Putting affordable Jewish education back on the agenda

The school year is winding down. Warmer days of summer will soon bring everyone a well-deserved timeout from the classroom. Most students will happily turn their attention to more playful, leisurely preoccupations than homework and learning. 

The school year is winding down. Warmer days of summer will soon bring everyone a well-deserved timeout from the classroom. Most students will happily turn their attention to more playful, leisurely preoccupations than homework and learning. 

But when summer ends and the yellow school buses and booster-seat car pools roll again, it is very likely they will be bringing fewer students to Jewish schools. It is no longer news to report that enrolment in Jewish day school has been declining over the years. Jewish education has simply become too crushingly expensive. Despite wanting to provide a Jewish education for their children, some parents cannot afford to do so. They will decide not to start such an education for their children or to discontinue one already begun. 

And so the decline of curiosity, interest, awareness, knowledge and a sense of belonging to the Jewish People is carved into the next generation of young Jews. 

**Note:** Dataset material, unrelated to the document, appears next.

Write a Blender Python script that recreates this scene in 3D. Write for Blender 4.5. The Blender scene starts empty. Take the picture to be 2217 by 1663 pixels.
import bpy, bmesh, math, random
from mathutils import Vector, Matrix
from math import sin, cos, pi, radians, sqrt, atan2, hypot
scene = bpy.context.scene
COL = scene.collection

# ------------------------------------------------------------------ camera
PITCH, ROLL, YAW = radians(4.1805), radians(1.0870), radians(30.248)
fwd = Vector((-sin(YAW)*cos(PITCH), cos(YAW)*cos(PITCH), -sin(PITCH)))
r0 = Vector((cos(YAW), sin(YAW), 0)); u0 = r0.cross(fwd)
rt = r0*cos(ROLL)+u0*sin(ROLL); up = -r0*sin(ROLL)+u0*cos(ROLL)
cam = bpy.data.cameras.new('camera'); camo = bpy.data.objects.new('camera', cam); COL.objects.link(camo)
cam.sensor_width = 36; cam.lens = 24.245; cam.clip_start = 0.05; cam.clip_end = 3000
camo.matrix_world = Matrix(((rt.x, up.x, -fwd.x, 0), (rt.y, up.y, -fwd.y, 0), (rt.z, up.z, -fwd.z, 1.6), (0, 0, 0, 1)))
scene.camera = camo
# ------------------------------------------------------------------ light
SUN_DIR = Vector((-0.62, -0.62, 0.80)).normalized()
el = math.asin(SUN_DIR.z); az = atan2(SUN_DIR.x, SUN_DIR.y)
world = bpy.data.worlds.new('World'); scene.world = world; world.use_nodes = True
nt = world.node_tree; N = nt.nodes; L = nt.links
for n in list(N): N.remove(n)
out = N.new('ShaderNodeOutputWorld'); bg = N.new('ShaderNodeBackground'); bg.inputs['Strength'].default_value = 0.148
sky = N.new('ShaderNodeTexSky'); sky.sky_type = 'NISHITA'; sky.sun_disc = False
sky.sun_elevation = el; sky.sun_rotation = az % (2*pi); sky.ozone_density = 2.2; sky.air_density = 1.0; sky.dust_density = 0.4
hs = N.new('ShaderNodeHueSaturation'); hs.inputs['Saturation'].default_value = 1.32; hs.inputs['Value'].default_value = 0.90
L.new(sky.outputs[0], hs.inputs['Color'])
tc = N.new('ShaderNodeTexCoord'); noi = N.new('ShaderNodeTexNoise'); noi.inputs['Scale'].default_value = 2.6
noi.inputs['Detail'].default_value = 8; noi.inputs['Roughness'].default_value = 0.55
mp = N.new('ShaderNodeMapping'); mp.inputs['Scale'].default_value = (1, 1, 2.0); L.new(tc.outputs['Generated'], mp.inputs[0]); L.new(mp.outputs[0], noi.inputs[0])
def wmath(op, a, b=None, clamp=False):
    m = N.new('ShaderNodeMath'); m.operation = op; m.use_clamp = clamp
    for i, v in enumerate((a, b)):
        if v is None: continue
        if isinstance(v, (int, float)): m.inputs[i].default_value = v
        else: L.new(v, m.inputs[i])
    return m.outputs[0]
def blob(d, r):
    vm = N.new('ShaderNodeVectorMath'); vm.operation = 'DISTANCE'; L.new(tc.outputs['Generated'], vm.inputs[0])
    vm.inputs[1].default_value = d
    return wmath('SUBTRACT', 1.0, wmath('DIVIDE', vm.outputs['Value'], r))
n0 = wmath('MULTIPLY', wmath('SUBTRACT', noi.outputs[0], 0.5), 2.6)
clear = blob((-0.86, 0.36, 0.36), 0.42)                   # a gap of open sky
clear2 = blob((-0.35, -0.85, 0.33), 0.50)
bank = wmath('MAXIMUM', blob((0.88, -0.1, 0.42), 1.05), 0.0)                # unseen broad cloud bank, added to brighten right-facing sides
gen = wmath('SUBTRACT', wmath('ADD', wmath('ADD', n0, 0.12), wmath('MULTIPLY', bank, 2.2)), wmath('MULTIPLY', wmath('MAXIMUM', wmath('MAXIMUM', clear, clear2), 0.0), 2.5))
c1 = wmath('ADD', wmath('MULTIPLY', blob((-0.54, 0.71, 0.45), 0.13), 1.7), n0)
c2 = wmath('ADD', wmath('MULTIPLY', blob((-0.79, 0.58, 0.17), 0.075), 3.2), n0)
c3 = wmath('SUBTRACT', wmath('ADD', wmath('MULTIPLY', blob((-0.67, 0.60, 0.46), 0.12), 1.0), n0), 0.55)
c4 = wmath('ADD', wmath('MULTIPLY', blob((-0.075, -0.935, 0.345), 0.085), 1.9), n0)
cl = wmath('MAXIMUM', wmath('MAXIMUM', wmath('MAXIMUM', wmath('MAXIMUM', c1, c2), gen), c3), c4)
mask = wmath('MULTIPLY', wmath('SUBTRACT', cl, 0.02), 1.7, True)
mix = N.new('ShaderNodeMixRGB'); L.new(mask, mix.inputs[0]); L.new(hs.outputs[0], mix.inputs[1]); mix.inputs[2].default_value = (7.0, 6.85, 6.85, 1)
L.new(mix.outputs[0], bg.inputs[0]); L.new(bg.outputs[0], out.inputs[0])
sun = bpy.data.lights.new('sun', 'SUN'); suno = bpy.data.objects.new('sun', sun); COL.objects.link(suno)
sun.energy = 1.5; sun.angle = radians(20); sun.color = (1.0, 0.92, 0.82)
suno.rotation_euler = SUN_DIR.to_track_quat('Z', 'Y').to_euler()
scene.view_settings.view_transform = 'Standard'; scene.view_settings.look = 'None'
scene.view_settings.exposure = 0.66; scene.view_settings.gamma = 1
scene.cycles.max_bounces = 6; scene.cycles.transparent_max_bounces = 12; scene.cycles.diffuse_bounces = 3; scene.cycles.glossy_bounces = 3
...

More and more of our children are falling away from the edges of our people like tiny fragments of stone from granite rock splintered away by winds of indifference. 

Apart from the haredi and firmly Orthodox Jewish world, the number of individuals who care about being Jewish in a proud, deeply meaningful way is diminishing. 

Without wishing to overstate the case, we all know the grim official statistics. Indeed, most of us have seen the statistics on a micro level among our own friends and families. 

There are fewer Jewishly literate, Jewishly engaged individuals today than yesterday. Many people – for whom being Jewish is a wondrous privilege rather than an accidental, irrelevant detail of birth – are very worried about the future of our community.

Of course, day school education is not the only way to nurture a lasting, positive Jewish identity in our children. But evidence shows it is one of the best ways. 

How then have we allowed it to become so far out of reach for so many young families who wish to be part of Jewish communal life, who wish to play a role in perpetuating a Jewish future? 

Throughout our history, we have been known as the People of the Book. If the status quo continues, all too soon the Book will be closed to many of the coming generations. In truth, they may not even have known how to open it.

The status quo is an affront to conscience. 

Thus, as readers may have read recently in The CJN, a grassroots group has been formed in Toronto to serve as a catalyst for action to address the crucial subject of the lack of affordability of Jewish education for too many in our community.  

The goals are to place the subject of educational affordability back on the agenda, re-think the entire funding model, work with community organizations, open up the discussion to a wide array of concerned individuals, encourage new ideas and, perhaps, actually change the status quo.

Among the four most important words of Jewish life is the inspiring phrase that appears in Israel’s national anthem: “Od loh avdah tikvateinu.” We have not yet lost our hope. 

They define the courage, resolve and strength of the Jewish People. 

They are a response to the dispirited will of the people as depicted by the prophet Ezekiel in the haunting, surreal image of the valley of the dry bones. 

They are, in essence, a restatement of God’s expectations of us: that we become directly involved in reaffirming and re-establishing Jewish life. 

In this particular case, that means re-imagining the entire structure of funding affordable Jewish education for our children. And although the task may be very difficult, we have not lost hope.